Better bet on Tennessee's end would be either Oklahoma beating Alabama, Missouri, and LSU or Missouri beating A&M, Miss St, Oklahoma, and Arkansas. If one of those two did that and made the playoff, a 9-3 Tennessee would be a lock for the Citrus Bowl if they win out.
 
#34
#34
To answer the question though, if we win out we're probably a lock for the CItrus Bowl, which I believe is now the best non-NY6/playoff bowl anyone can play in payout wise.
Also, the payout, more or less, is about the same when the conference revenue sharing model gets factored in. I need to find updated numbers (this was based on I believe a 2021 model given to the sports media), but the model (more or less) goes each school gets a graduated amount based on the bowl's payout to each participating team ($1,050,000 if the bowl pays $1,499,999 or less to each team; $1,325,000 if the bowl pays between $1,500,000 and $3,999,999 to each team; $1,525,000 if the bowl pays between $4,000,000 to $5,999,999 to each team; $2,050,000 if the bowl pays $6,000,000 or more or is a CFP semifinal; $2,150,000 for the CFP final).

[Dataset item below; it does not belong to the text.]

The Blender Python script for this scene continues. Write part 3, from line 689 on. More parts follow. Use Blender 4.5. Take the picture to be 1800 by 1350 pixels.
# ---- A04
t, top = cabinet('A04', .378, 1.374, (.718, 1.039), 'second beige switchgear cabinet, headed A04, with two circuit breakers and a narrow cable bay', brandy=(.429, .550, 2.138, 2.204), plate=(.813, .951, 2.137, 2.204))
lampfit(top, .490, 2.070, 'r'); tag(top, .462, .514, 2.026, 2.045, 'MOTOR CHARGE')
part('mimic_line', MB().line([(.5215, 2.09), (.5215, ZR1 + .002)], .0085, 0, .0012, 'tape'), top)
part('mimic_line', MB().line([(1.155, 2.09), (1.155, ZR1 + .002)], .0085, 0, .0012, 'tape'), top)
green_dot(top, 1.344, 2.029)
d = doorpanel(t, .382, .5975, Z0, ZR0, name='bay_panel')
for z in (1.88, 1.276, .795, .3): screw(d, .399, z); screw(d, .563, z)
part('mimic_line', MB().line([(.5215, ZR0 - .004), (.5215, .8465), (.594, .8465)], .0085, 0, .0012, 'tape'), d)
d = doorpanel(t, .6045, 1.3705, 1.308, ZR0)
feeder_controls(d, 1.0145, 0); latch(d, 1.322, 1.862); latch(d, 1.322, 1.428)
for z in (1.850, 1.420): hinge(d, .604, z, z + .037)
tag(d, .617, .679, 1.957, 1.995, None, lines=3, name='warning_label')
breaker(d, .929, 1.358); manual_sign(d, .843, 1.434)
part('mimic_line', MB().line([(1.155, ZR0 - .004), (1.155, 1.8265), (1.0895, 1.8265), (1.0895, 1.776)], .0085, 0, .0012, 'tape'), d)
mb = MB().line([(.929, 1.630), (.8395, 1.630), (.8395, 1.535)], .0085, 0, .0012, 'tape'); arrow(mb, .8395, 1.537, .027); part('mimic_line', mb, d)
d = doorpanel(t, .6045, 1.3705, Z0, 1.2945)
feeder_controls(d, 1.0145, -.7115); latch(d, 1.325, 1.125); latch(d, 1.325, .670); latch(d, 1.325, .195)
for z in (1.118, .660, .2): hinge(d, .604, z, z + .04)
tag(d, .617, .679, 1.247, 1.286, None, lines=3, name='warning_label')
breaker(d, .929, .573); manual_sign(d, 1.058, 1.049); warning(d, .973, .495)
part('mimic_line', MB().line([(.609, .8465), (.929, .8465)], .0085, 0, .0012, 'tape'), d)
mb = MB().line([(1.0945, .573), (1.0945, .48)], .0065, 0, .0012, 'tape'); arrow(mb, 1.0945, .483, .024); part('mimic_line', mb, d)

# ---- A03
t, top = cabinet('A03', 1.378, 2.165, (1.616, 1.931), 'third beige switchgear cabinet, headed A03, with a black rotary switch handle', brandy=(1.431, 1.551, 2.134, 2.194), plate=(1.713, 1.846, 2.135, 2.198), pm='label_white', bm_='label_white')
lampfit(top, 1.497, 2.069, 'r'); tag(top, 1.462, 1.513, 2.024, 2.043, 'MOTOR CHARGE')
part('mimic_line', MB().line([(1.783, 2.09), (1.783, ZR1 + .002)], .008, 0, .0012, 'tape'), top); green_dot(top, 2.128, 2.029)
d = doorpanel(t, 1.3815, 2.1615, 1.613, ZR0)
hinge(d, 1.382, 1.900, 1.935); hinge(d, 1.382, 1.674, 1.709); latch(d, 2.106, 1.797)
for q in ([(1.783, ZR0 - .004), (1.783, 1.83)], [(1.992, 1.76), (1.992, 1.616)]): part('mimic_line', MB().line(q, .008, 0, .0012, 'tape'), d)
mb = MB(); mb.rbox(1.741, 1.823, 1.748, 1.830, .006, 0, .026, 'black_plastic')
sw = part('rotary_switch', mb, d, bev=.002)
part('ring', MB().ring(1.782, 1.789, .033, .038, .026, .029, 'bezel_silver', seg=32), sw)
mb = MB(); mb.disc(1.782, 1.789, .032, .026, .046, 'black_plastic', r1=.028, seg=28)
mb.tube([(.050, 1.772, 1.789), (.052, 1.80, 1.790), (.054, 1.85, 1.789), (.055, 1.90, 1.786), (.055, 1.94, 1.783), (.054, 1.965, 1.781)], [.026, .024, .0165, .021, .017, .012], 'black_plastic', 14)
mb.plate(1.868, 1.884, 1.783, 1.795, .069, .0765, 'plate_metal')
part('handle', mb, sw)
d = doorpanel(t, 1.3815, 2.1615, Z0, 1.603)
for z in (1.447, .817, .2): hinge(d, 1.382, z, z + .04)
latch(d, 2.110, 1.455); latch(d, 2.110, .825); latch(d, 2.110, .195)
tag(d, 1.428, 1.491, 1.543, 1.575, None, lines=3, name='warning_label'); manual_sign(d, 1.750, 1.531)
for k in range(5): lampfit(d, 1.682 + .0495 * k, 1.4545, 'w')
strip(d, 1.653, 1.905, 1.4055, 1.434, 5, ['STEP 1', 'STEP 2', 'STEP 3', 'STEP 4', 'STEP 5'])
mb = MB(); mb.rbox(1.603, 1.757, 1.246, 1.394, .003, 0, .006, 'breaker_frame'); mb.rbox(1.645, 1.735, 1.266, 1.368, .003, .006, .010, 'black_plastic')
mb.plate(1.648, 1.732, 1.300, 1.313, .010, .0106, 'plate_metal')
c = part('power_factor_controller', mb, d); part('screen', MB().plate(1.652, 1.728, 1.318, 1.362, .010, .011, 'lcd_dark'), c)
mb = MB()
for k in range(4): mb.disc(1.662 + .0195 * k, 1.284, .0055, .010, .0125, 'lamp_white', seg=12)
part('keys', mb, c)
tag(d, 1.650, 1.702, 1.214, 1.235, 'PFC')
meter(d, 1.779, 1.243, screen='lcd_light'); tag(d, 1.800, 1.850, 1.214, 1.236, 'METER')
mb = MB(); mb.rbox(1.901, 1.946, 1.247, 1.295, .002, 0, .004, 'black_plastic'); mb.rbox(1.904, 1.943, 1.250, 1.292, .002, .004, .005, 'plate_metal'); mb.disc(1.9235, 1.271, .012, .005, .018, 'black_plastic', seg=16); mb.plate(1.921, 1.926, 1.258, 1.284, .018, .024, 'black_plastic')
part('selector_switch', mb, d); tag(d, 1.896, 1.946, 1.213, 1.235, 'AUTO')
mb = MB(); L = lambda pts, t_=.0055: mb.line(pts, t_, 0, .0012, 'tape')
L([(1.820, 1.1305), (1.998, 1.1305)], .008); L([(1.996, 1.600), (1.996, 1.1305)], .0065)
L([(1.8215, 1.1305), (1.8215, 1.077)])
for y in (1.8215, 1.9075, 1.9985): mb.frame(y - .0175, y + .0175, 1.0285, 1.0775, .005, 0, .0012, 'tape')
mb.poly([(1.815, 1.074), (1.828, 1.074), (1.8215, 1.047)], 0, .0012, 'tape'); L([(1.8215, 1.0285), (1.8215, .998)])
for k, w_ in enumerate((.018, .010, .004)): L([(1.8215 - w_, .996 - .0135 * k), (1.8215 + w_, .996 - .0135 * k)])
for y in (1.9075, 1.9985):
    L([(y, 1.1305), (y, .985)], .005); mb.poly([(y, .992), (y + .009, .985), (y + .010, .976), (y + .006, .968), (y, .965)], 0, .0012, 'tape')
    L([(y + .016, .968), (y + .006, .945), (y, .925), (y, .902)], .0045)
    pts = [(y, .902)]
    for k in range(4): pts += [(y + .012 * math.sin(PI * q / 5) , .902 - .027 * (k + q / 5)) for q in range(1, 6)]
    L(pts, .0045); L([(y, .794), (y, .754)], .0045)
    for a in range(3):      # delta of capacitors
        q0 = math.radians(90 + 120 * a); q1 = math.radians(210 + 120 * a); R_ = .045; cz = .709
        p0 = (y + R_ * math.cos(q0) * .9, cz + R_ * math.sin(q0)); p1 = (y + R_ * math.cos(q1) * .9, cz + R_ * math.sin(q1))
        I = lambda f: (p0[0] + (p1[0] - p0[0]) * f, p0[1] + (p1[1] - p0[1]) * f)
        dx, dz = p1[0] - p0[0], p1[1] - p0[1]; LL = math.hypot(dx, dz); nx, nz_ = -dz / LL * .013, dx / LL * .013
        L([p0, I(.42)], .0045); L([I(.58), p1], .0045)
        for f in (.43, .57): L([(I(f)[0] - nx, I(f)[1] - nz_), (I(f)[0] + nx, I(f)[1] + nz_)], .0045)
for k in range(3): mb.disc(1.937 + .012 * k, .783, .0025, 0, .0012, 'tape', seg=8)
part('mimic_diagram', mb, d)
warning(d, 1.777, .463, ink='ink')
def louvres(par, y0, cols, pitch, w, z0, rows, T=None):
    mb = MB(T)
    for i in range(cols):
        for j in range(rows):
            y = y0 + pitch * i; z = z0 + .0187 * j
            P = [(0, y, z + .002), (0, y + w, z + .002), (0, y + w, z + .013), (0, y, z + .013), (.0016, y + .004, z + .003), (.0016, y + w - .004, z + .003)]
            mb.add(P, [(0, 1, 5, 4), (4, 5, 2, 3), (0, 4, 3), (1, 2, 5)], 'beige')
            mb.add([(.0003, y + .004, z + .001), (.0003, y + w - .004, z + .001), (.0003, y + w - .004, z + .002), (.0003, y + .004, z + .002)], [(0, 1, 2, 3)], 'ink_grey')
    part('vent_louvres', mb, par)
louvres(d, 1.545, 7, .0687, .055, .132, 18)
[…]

The rest of each bowl’s payout is pooled together along with TV deal money, other bowl payouts, etc., and then would be split 17 ways (between the SEC front offices plus the now-16 SEC teams).

The Pool of 6 Bowls (Liberty, Mayo/Las Vegas, Gator, Music City, Reliaquest, Texas Bowl) all pay amounts that fall into the "the bowl pays out between $1,500,000 and $3,999,999 to each team" range, so the school keeps $1,325,000 and shares the rest. Likewise, the Citrus Bowl falls into the "the bowl pays out between $4,000,000 to $5,999,999 to each team" range, so the SEC team keeps $1,525,000 and shares the rest. As far as what the individual payout would be to Tennessee, between playing in the Citrus Bowl versus the Liberty/Mayo-Las-Vegas/Gator/Music City/Reliaquest/Texas Bowl, it's really only a difference of like $200,000 of what the team nets and doesn't share with the conference when it comes to the bowl payouts.

(I was also surprised to discover what the next highest total payout (amount split between the two participating teams) after the Citrus Bowl. The Liberty, Mayo, Gator, Music City, and Reliaquest bowls all pre-split-between-participants payout totals of around $4.7M, $4.78M, $5,35M, $5.7M, and $5.4M, respectively? The Texas Bowl? A whopping $6.7M.)